Federal Reserve Chairman Jerome Powell has indicated the possibility of further interest rate hikes. Additionally, he once again dismissed speculations regarding any rate cuts this year.

"We face uncertainty about the lagged effects of our tightening so far and about the extent of credit tightening from recent banking stresses," Powell said during a panel session at the conference in Washington.

"So today, our guidance is limited to identifying the factors we'll be monitoring as we assess the extent to which additional policy firming may be appropriate to return inflation to 2%," he added.

The overall statements from The Fed and Powell appear to be hawkish. However, the market reaction following the announcement indicates that traders and investors are unconvinced. Experts also believe that the Fed's interest rate hike will likely be the last one.

"Of course, the Fed did not close the door to further rate hikes, but it seems like in the Asian session, people took a firm conviction that this could be the last hike for the Fed," said Bank of Singapore currency strategist Moh Siong Sim.

Rajeev Sharma, managing director of fixed income at Key Private Bank, said, "In our opinion, the rate hiking cycle is done, and the Fed will now pause for the rest of the year. The latest market reaction also supports this thesis with yields dipping slightly across the front end of the yield curve."
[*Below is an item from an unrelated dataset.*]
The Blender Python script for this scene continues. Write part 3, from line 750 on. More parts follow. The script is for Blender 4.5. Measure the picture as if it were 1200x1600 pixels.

Rival currencies took advantage of the situation to climb against the Greenback. AUD/USD and NZD/USD recorded the largest gains. However, EUR/USD and USD/JPY experienced very limited fluctuations.

The market awaits the announcement of the European Central Bank (ECB) policy meeting in the European session and the Bank of Japan (BoJ) meeting tomorrow morning.

"The ECB looks all but certain to hike the deposit rate by 25 bps... This should not surprise the market as it has been largely telegraphed," said Nadia Gharbi, senior economist at Pictet Wealth Management.

"The real debate is whether the ECB will hike again in September (and beyond)," she added.